Pamiętacie jeszcze pastelowe kolczyki dla Eweliny? Zrobiłam do nich wczoraj broszkę. Całość wygląda tak:
// Do you still remember the pastel earrings for my friend Ewelina? I made a brooch yesterday to match the earrings. The whole set looks like this:
Trochę dziś ponuro za oknem, więc mam nadzieję, że się rozchmurzycie patrząc na te wiosenne kolorki :)
// It's a little bit cloudy outside, so I hope this bright spring set will make you cheer up :)
Ps. Jak już coś robić to robić dobrze - od początku do końca. Dlatego tak ważne jest dla mnie samo wykończenie. Szczególnie jeśli chodzi o sutasz. W beadingu nie ma problemu, bo biżuteria jest zazwyczaj dwustronna, ale robiąc kolczyki sutaszowe muszę brać pod uwagę to, że sznurek gdzieś się przecież kończy. Chcąc zachować lekkość i wspaniałe przeźrocza biżuterii, używam jak najmniej produktów wykończeniowych - zwykle jest to filc, skórka, cekiny lub same koraliki. Kolczyki dla Eweliny wykończyłam koralikami, a broszkę białą eko-skórką. Wygląda to tak:
// If you do something, do it right - from the very beginning to the very end. That is why finishing the backs of the jewellery is so important to me. When beading I have no problem with that, because the jewellery is usually both sided.
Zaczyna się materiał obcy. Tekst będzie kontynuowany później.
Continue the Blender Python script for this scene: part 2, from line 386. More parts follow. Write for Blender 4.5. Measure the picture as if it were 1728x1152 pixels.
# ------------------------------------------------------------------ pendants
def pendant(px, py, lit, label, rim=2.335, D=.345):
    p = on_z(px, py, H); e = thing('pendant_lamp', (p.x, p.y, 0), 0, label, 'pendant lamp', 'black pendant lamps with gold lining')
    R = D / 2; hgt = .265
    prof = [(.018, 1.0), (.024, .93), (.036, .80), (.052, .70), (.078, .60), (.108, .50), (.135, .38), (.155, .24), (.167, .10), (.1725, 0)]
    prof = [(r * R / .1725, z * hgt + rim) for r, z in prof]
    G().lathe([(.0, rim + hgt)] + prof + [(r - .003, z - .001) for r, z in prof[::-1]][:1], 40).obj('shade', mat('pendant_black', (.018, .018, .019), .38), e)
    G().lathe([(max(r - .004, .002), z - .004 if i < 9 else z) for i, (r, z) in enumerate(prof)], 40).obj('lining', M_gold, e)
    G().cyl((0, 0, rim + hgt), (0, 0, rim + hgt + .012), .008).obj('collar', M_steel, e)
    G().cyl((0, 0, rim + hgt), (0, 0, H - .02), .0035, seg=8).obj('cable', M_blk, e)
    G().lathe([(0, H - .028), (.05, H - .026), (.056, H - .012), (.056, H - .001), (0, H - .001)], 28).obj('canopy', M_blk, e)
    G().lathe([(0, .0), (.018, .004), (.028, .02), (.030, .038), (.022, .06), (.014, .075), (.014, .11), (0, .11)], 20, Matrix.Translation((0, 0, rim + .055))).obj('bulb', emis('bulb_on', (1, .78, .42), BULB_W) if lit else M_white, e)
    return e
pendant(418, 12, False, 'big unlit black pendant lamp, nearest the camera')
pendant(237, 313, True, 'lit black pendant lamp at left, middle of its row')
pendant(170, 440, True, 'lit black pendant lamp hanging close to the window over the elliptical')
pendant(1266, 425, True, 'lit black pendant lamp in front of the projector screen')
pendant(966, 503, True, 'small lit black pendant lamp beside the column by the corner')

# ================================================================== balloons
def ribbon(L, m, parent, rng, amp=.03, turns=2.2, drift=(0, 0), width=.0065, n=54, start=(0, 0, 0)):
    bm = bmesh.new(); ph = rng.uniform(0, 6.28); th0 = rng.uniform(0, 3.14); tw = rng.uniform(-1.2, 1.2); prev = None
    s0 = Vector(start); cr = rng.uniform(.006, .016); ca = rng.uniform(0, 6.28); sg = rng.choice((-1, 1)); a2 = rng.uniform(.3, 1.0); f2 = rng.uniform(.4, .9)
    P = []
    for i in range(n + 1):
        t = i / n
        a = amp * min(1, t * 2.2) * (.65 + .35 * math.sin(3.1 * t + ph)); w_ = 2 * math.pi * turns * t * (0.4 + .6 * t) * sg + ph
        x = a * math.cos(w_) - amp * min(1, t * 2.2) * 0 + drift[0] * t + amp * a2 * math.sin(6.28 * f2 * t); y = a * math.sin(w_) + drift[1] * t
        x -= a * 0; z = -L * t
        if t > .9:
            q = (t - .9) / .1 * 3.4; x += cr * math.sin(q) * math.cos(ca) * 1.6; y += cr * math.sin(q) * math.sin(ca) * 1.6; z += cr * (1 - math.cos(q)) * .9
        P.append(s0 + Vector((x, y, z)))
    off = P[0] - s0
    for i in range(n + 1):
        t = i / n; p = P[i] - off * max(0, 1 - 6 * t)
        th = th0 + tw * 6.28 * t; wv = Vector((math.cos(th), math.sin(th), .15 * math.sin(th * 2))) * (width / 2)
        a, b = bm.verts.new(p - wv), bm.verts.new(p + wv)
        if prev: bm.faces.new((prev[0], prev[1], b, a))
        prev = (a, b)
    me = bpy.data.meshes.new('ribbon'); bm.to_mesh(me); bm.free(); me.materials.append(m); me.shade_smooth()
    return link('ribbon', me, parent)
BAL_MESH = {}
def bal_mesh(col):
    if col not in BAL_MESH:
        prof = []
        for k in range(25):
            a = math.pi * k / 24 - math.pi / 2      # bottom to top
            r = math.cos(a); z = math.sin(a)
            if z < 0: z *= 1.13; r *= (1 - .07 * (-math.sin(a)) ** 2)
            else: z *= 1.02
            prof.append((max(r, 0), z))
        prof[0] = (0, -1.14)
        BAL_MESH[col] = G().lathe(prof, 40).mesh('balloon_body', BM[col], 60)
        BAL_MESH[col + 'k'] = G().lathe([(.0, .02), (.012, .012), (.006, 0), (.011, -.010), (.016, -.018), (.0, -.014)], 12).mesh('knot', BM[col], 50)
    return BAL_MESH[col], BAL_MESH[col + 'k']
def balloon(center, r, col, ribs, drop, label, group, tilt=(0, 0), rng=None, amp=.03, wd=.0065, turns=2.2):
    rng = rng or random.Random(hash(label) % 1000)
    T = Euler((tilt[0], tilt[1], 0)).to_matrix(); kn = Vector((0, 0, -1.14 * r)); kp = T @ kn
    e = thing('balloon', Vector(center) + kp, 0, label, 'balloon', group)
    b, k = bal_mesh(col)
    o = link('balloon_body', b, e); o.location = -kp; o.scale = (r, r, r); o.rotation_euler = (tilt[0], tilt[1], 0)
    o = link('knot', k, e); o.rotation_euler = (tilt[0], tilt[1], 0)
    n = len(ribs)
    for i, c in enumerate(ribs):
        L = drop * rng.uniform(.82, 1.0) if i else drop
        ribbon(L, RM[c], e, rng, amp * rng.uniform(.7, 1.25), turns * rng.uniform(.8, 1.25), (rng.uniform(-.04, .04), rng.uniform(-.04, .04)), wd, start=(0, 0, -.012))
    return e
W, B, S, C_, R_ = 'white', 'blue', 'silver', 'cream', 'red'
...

However, when creating soutache jewellery I have to take into consideration that the string has to end somewhere. If I want to keep my jewellery light and transparent, I need to use as less finishing materials as possible - usually felt, leatherette, sequins or beads. For these earrings I used beads and for the brooch I used white leatherette.